New Delhi: Union Home Minister Amit Shah on Monday will introduce in the Lok Sabha the Citizenship Amendment Bill that seeks to grant Indian citizenship to non-Muslim refugees from Pakistan, Bangladesh and Afghanistan escaping religious persecution there.
In the afternoon, the home minister will introduce the Bill to amend the six-decade-old Citizenship Act and later in the day, it will be taken up for discussion and passage, according to the Lok Sabha's List of Business for Monday.
The Bill has triggered widespread protests in northeastern states with a large section of people and organisations opposing the Bill, saying it will nullify the provisions of the Assam Accord of 1985, which fixed March 24, 1971, as the cut-off date for deportation of all illegal immigrants irrespective of religion.
The influential North East Students' Organisation (NESO) calling an 11-hour bandh on December 10 in the region.

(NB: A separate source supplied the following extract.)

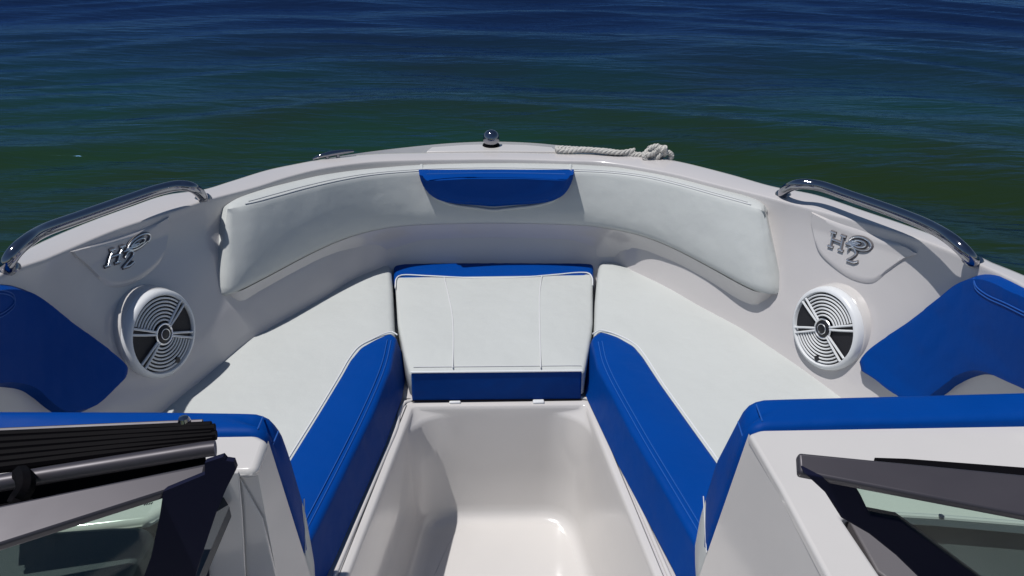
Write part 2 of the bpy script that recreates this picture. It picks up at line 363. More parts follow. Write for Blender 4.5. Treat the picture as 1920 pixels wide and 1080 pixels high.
obj('seat_deck', join(deck(-1), deck(1), (fr_, [tuple(range(len(fr_)))]), fx(-.5, .5, Lr[0].y+.0115, Lr[0].y+.06), fx(-.5, Lr[0].x-.011, Lr[0].y-.05, Lr[0].y+.0115), fx(Rr[0].x+.011, .5, Lr[0].y-.05, Lr[0].y+.0115)), GEL, boat)
for s, (e, a) in ((-1, (Lr, La)), (1, (Rr, Ra))):
    o1 = Vector((s*.030, 0, 0))
    path = [Vector((e[0].x - s*.03, e[0].y+.026, ZL+.001))] + [e[0]+o1*.55+Vector((0, .018, .001))] + [e[0]+o1+Vector((0, -.03, .001))] + [q+o1+Vector((0, 0, .001)) for q in lin([e[0]+Vector((0, -.08, 0)), a], 14)]
    path[1:2] = [e[0]+o1*.5+Vector((0, .016, .001))]
    obj('gutter_bead', tube(crom(path, 60), .005, 10), GELS, boat)
for px in (853, 1010):
    c = P(px, 756, ZL+.002)+Vector((0, .006, 0)); obj('cushion_latch', box(c, .03, .014, .008), PIP, boat, bevel=.003)
# anti-slip panel in the floor
fp = [P(875, 985, ZF), P(1035, 982, ZF), P(1065, 1000, ZF), P(1120, 1120, ZF), P(1150, 1300, ZF), P(760, 1300, ZF), P(795, 1120, ZF), P(850, 1002, ZF)]
fp = roundc(fp, .03); obj('floor_panel', prism([p+Vector((0, 0, -.01)) for p in fp], [p+Vector((0, 0, .0015)) for p in fp]), GELS, boat, bevel=.001)
sole = [Vector((-1, -.9, ZF-.04)), Vector((1, -.9, ZF-.04)), Vector((1, .7, ZF-.04)), Vector((-1, .7, ZF-.04))]
obj('cockpit_sole', prism([p-Vector((0, 0, .02)) for p in sole], sole), CARP, boat)
# ------------------------------------------------------------------ cushions on the seat deck
def surf(pts, z): return [P(a, b, z) for a, b in pts]
# left side seat
Lo = [(730, 490), (738, 496), (741, 560), (746, 626)]
left_out = [(60, 950), (180, 852), (290, 766), (380, 695), (465, 627), (485, 616), (600, 553), (665, 515), (700, 500), (722, 491)]
lw = surf(left_out + [(733, 491), (738, 505), (741, 560), (745, 632), (735, 692), (700, 780), (600, 985), (545, 1090), (430, 1300)], ZS)
root = empty('seat_cushion', (-.5, 1.4, ZL), 'left bow seat cushion, white vinyl with blue inner edge, under the left speaker', 'seat cushion', 'side seat cushions in the bow')
obj('cushion_top', cushion([p+Vector((.0, 0, 0)) if p.x < -.5 else p+Vector((-.006, 0, 0)) for p in lw], ZS, ZL+.004), WV, root)
lb_edge = [(742, 630), (733, 624), (722, 627), (700, 637), (675, 651), (655, 675), (640, 702), (600, 768), (548, 852), (480, 960), (340, 1190)]
lb_in = [(430, 1300), (545, 1090), (600, 985), (700, 780), (735, 692), (745, 636)]
lb = surf(lb_edge, ZS+.008) + surf(lb_in, ZS+.004)
obj('edge_panel', cushion(lb, ZS+.011, ZL+.003, r=.014, corner=.01, flare=.022), BV, root)
pp = crom(surf([(745, 628), (735, 622), (722, 625), (700, 635), (674, 649), (654, 673), (638, 701), (599, 766), (546, 851), (478, 959), (338, 1189)], ZS+.007), 90)
obj('piping', tube(pp, .0019, 8), PIP, root)
for d in (.016, .026):
    q = [p+Vector((-d, 0, .0145 if d > .02 else .0125)) for p in surf([(745, 645), (735, 692), (700, 780), (600, 985), (560, 1062)], ZS)]
    obj('stitching', tube(crom(q, 60), .0012, 6), STB, root)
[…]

Members of Hindu, Sikh, Buddhist, Jain, Parsi and Christian communities, who have come from Pakistan, Bangladesh and Afghanistan, till December 31, 2014, facing religious persecution there will not be treated as illegal immigrants but given Indian citizenship, according to the Citizenship Amendment Bill (CAB), 2019.
To assuage feelings of tribals of the Northeast, where many feel that permanent settlement of illegal immigrants will disturb the region's demography, the government has made provisions under which the Bill will not be applicable in the Inner Line Permit (ILP) regime areas and those tribal regions that are governed under the Sixth Schedule of the Constitution.
The ILP regime is applicable in Arunachal Pradesh, Nagaland and Mizoram.
The Bill also proposes to give immunity to such refugees facing legal cases after being found, illegal migrants.
The Bill was an election promise of the BJP in the 2014 and 2019 Lok Sabha polls.
The BJP-led NDA government had introduced the Bill in its previous tenure and got the Lok Sabha's approval. But it did not introduce it in the Rajya Sabha, apparently due to vehement protests in the Northeast. That Bill lapsed following the dissolution of the last Lok Sabha.